Tango Poems and Tango Lyrics

In the early years of tango, tango lyrics were generally comic. They were usually written in the first person, and described some excellent quality that the character possessed. As the popularity of tango grew in Paris and across the world, there started to be a market for tango music and tango recordings amongst the middle and upper classes in Argentina. This put pressure on both the tango music and the tango lyrics to change.

From about 1917 onwards a new sort of tango lyric began to be written. Many of finest poets that Argentina and Uruguay have ever produced have written tango lyrics. And as the tango lyrics improved in quality, this was also the period when great tango singers began to emerge, and then to dominate the tango scene. Alongside the development of the tango as an instrumental form, the tango-song form started gaining popularity in the mid-1920's. Many of the first tangos with lyrics were included in the popular theater form known as sainete. Singers, both male and female, adopted these new songs into their repertoire. They were mostly accompanied by guitars. Among the most popular singers of the first generation were Carlos Gardel (1890-1935), Ignacio Corsini (1891-1967), Agustin Magaldi (1901-1938), Azucena Maizani (1902-?), Rosita Quiroga (1901-1984), Mercedes Simone (1904-?) and Libertad Lamarque (1909-1999), all of whom were very popular and recorded prolifically.
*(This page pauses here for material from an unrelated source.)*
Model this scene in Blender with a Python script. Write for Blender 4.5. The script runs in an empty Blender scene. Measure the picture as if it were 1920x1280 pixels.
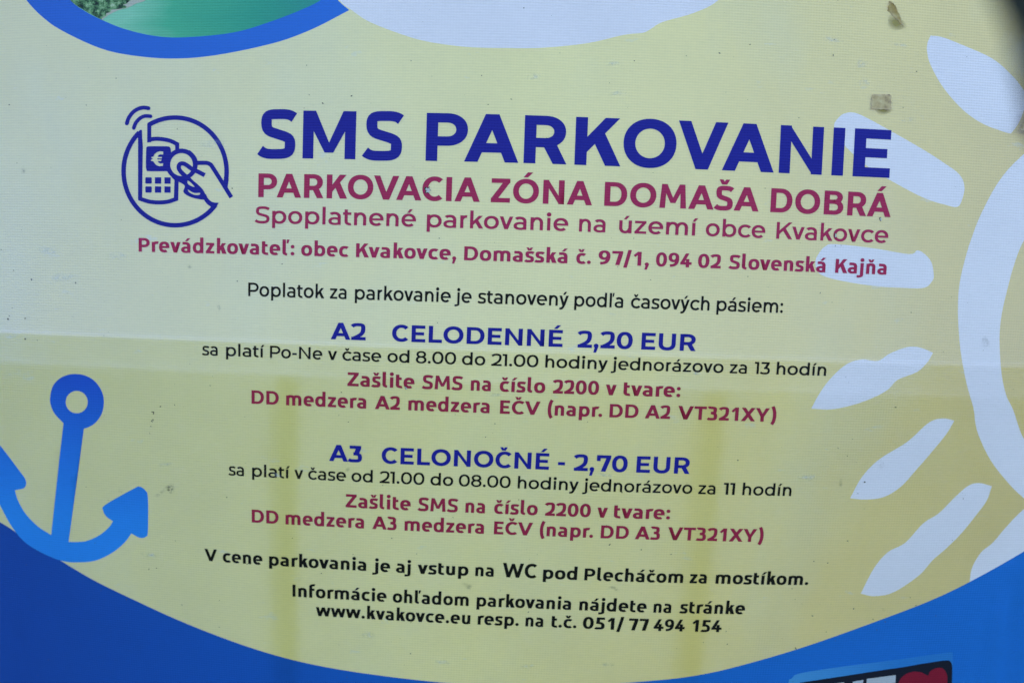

Carlos Gardel was born on December 11, 1890 in Toulouse, France (as Charles Romuald Gardes), his mother brought him to Argentina at 27 months of age. Gardel's career was cut short in 1935, he lost his life in a plane crash in Medellin , Colombia on June 24, 1935. He recorded hundreds of songs and created some of the most beautiful renditions of classics such as Volvió Una Noche, El Día que me Quieras, Tomo y Obligo, Madreselva and Mi Buenos Aires Querido. He was to become very popular throughout Latin America by the exposure provided by the new media of radio and film. The 1940's also saw a rise of the tango-song form that was propelled by a new generation of singers, most notably Roberto Goyeneche (1926-1994), Alberto Podesta (1924- ), Francisco Fiorentino (1905-1955), Alberto Castillo (1914- ) and Angel Vargas (1904-1959).

Some of the most famous lyricists were Enrique Santos Discepolo, Homero Manzi (1907-1951), Catulo Castillo (1906-1975), Homero Exposito (1918-?) and Enrique Cadicamo (1900-). Their lyrics went beyond the traditional theme of love and dissapointment, creating portraits of life and philosophy. Among the hundreds of titles one must at least mention Uno (Discepolo, with music by Mariano Mores), Sur (Manzi-Troilo), La Ultima Curda (Castillo-Troilo), Malena (Manzi-Demare) and Los Mareados (Cadicamo-Cobian) etc.